Die Basketballkörbe und Fußballtore waren auf ein- und demselben Platz. Das Schlimmste, was man machen kann, um einen Konflikt heraufzubeschwören. Aber irgendwann hatten wir genug Leute am Start und den Sieg über den Fußball errungen. Leider haben die Nazis irgendwann die Netze abgerissen, die Körbe angefackelt und das Gummi auf dem Platz angezündet.

Können Sie heute verstehen, warum die Nazis so grausam waren?

Was soll ich daran verstehen?

Aber woher kam der Zorn?


Viele, die sich damals Springerstiefel angezogen haben, kamen vielleicht aus schwierigen Familienverhältnissen. Es war spürbar, dass sie mit dem Systemwechsel nicht zurechtkamen. Dass sie sich als Verlierer fühlten und ihr Wertekodex nicht mehr gegriffen hat. Aber die Gewalt und Menschenverachtung, das verstehe ich auch heute nicht.

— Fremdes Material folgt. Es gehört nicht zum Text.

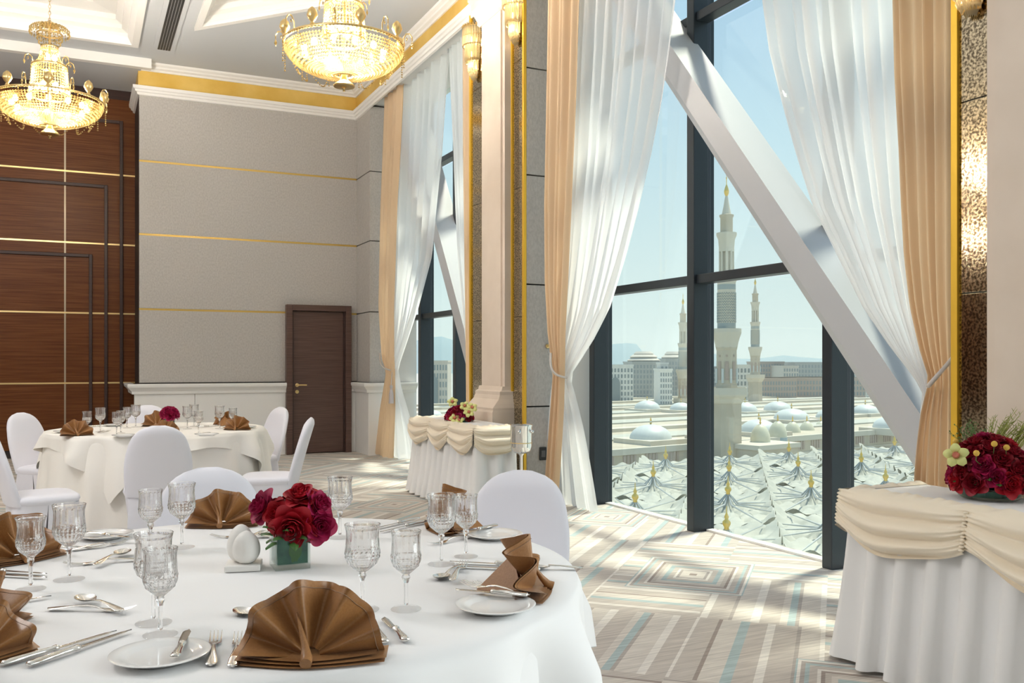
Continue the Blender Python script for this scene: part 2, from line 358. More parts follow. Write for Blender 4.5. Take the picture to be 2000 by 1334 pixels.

Was hatten die Neonazis gegen Basketball?


Für sie war es „Neger-Handball“. Weiße sollten kein Basketball spielen. Ihnen gefiel unsere Kultur nicht, die Hip-Hop-Musik und die tiefhängenden Hosen. Aber auch deutsche Freunde, die in engen Jeans rumliefen, wurden verprügelt. Wenn den Nazis langweilig war, haben sie gejagt und gequält, wer ihnen in die Finger kam.

War Basketball nazifrei?


Einer von uns hat viel mit den Nazis rumgehangen. Aber mit uns spielte er Basketball. Seinen „Hook-Shot“, ein ziemlich spezieller Wurf, haben wir im Spaß „Reichs-Ruck“ genannt.

Und auf welcher Seite stand er, wenn es ernst wurde?

Wenn er mal mitbekommen hat, dass uns die Nazis verprügeln wollten, hat er gesagt: Geht lieber am Freitag um 14 Uhr nicht auf den Platz.

Vermissen Sie Leipzig-Grünau?


Keine zehn Pferde bringen mich wieder in einen Plattenbau zurück. Die Nazis haben mir Zigaretten am Arm ausgedrückt und mir in den Bauch getreten. Aber es war lehrreich, in diesem rauen Umfeld aufzuwachsen.

Warum?

Ich habe gelernt, dass ich mir keine Angst einjagen lasse, wenn ich Basketball spielen will. Wer in so einem Umfeld positiv bleibt, bleibt überall positiv. Ich habe die Entscheidung getroffen, nicht verbittert zu werden und niemanden vorzuverurteilen. Aber ich weiß auch, zu welchen Grausamkeiten Menschen fähig sind.

Einer der Nazis in Ihrem Viertel hat seine Schläger zurückgehalten – vermutlich nur deshalb, weil er Ihren Vater, ein Hundehalter wie er selbst, vom Gassigehen her kannte. Macht das Hoffnung?

Dieser Pakt zwischen meinem jüdisch-ukrainischen Vater und dem Nazi ist ein kleines Plattenbau-Wunder. Ein Signal, dass dieser extremistische Kram erlernt ist und dass es Sinn macht, miteinander zu reden. Vielleicht braucht es dafür Hunde.

Dmitrij Kapitelman, 1986 in Kiew geboren, kam im Alter von acht Jahren als „Kontingentflüchtling“ mit seiner Familie nach Deutschland. In seinem Roman „Das Lächeln meines unbekannten Vaters“ schreibt er über die gemeinsame Reise mit seinem jüdischen Vater nach Israel. Derzeit arbeitet Kapitelman als freier Journalist in Berlin und veröffentlicht Musik unter dem Künstlernamen „Dheema“.